Come to think of it, falling asleep in a church, that too sitting in the first row!
What would Sr. Benedicta have said to that?
Perhaps, “holy mother of god”!!! :)

Me, Myself and Me Again...

I have realized one thing, the moon (if at all there is one i.e.) always is more beautiful on a Saturday night.

I am sitting by the window, sipping on my late evening cup of tea, listening to moonlight sonata by Beethoven. I could have been at Mondegar, sipping on beer instead, but this suits me better nowadays. Solitude and I always used to click well, but of late, it’s been my best friend. And that’s when I am reminded of this blog, which I had created in a moment very similar to this one- both in texture and in color. I feel I have found a solution to my problem. All my thoughts and feelings that are formed inside me everyday and get lost in the complex maze there itself; they could all find a home here! Seriously, blogging is very much like talking to somebody. Somebody, who is a good listener; and somebody, who doesn’t pretend to understand, even if they aren’t. You have an interface here, so it’s much more than just scribbling in your good old diary. Or, may be they have finally brainwashed me enough to appreciate only those stuff that they want to market to me! O who am I kidding, I am just a rat in the mad race!

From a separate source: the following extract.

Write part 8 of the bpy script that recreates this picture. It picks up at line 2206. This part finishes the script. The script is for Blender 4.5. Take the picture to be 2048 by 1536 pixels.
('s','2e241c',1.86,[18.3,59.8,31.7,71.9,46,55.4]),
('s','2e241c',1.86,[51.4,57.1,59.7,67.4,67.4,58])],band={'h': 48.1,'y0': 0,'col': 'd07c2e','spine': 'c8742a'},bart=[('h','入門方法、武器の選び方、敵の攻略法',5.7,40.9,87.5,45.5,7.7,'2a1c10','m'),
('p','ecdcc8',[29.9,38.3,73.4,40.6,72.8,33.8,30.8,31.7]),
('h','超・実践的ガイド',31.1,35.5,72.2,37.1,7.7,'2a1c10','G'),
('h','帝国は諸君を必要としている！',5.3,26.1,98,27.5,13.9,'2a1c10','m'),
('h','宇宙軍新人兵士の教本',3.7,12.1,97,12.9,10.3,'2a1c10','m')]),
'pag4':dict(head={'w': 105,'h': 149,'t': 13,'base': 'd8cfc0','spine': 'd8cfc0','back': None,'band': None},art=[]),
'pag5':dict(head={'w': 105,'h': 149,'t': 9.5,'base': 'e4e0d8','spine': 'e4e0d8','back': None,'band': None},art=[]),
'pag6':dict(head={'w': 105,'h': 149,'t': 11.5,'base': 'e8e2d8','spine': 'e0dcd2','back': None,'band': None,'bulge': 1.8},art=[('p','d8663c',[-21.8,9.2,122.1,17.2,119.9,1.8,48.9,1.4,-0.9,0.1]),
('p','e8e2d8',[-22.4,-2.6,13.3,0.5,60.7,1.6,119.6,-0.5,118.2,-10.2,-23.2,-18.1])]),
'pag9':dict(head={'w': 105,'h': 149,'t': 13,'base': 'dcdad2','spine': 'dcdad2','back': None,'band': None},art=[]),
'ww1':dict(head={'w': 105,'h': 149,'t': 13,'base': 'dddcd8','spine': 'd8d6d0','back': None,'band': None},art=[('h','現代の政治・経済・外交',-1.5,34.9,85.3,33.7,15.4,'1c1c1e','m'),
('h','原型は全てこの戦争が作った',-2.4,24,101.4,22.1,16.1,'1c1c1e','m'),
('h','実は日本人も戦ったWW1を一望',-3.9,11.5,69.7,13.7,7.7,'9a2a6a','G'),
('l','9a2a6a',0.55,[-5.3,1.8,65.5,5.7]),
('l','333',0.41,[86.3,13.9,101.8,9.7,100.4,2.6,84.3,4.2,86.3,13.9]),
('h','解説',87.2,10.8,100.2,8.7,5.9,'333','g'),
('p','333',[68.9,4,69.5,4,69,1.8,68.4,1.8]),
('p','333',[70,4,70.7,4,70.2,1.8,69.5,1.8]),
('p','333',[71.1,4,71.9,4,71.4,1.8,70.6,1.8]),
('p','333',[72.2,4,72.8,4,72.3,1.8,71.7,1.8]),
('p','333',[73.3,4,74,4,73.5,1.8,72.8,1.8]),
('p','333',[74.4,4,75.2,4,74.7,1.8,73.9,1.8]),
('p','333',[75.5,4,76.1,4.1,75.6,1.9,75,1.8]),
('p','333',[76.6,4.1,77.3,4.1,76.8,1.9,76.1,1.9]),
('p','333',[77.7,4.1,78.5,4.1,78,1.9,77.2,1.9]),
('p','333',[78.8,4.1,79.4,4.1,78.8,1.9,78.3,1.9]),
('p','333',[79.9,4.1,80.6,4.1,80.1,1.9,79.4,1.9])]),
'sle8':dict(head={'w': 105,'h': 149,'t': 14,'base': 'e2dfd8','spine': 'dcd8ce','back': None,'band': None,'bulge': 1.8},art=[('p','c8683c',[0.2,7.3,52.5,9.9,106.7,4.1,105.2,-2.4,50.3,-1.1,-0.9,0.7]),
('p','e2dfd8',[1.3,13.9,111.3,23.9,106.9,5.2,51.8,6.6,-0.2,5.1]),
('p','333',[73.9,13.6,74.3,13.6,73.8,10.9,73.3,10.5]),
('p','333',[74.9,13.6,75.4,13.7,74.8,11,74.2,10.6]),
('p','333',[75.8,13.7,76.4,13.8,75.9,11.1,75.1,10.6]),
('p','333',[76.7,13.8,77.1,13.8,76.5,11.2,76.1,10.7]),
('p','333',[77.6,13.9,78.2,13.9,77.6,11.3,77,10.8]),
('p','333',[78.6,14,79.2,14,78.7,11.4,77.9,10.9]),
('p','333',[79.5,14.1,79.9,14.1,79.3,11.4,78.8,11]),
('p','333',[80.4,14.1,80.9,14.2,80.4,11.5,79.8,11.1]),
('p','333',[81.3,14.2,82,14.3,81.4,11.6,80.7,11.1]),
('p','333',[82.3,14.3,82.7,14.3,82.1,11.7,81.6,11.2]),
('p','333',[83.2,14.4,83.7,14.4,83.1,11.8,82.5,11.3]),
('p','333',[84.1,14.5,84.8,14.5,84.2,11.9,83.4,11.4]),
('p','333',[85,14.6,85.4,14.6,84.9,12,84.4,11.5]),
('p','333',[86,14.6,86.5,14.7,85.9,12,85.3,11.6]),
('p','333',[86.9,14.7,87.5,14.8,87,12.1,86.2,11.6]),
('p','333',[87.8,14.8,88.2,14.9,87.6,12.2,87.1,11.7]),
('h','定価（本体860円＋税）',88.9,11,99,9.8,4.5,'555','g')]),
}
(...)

Anyway, to stick to the point, I have decided to use this blog as my diary blog now, so you would find my regular posts here. My Odyssey stays, but that would now be exclusively poetry and nothing else. And by the way, if you all are expecting some fireworks over here, there aint gonna be any… It would just be me, a regular and piecemeal me. The only reason I am putting it here is because I feel I have slowly been drifting away from everybody. And the last thing I want is to not to be able to express myself…

And here’s a thought, 156 people on my friend’s list on orkut (That too, when I am really circumspect in adding and approving friends); nearly double on my contact list; and I still don’t find anybody who I feel like discussing real stuff with…
Is it me, or has our world gone real impersonal while I was not looking?